When Svyatoslav grew older she could spend more time on charity. Her conversations with Kiev clergymen led her to understand the value of the true faith in contrast to paganism and she decided to be baptized (in 957). According to the old stories told at that time, she went to Constantinople for the sacred mystery of Baptism to be performed by the Patriarch Polyeuctus. Emperor Constantine Porphyrogennetos was her godfather. Saint Olga was baptized Elena. After being baptized, Saint Olga tried to persuade her son to convert to Christianity, but Svyatoslav was too belligerent to accept her convictions. "I will be a laughing stock before my soldiers," he said. At the same time he did not prohibit his subjects from being baptized. When St. Olga came home after Baptism she devoted her life to Christian piety and to the spreading of the Christian faith among her subjects. It is believed that it was St. Olga who built the wooden church of St. Sofia in Kiev.
According to an author from that period, St. Olga, "having perceived the true God, Maker of heaven and earth, and having converted into Christianity, destroyed the idols of the devil and began to live according to Jesus Christ's commandments. She loved God with all of her heart and soul and sanctified herself with the good deeds of clothing the poor, giving food and rest to homeless, providing the destitute, orphans and widows with everything they needed and doing this all with the quiet love of her heart."

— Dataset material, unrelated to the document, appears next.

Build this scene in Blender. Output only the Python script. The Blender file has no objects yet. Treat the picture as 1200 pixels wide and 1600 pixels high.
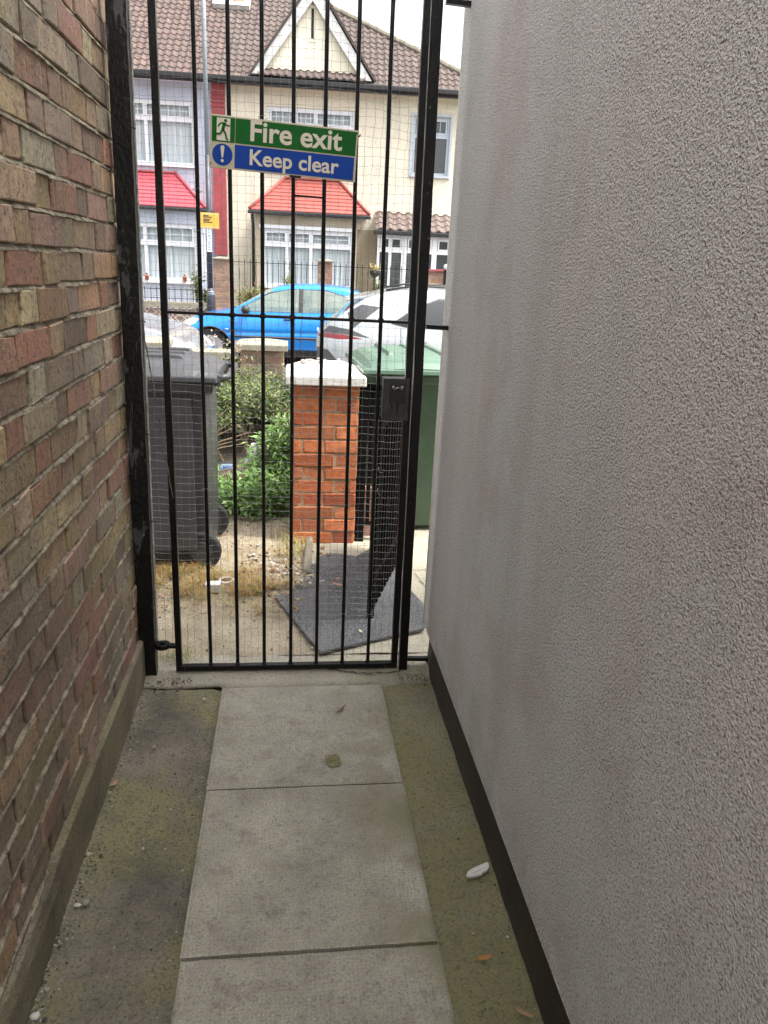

Saint Olga left our world in 969. Prince Vladimir placed her incorrupt relics in the Desyatinnaia cathedral. It was the first time that sacred relics were revealed in Russia. Later (before the Mongol invasion) God glorified the relics of the Princess Olga with miracles and she was canonized a saint.
Troparion
Thou didst give wings to thy mind with the knowledge of God./ and soar beyond creatures to God the Creator of all./ And when thou hadst found him thou was baptized and reborn./ Thou dost enjoy the Tree of Life, remaining eternally incorrupt, O ever glorious Olga.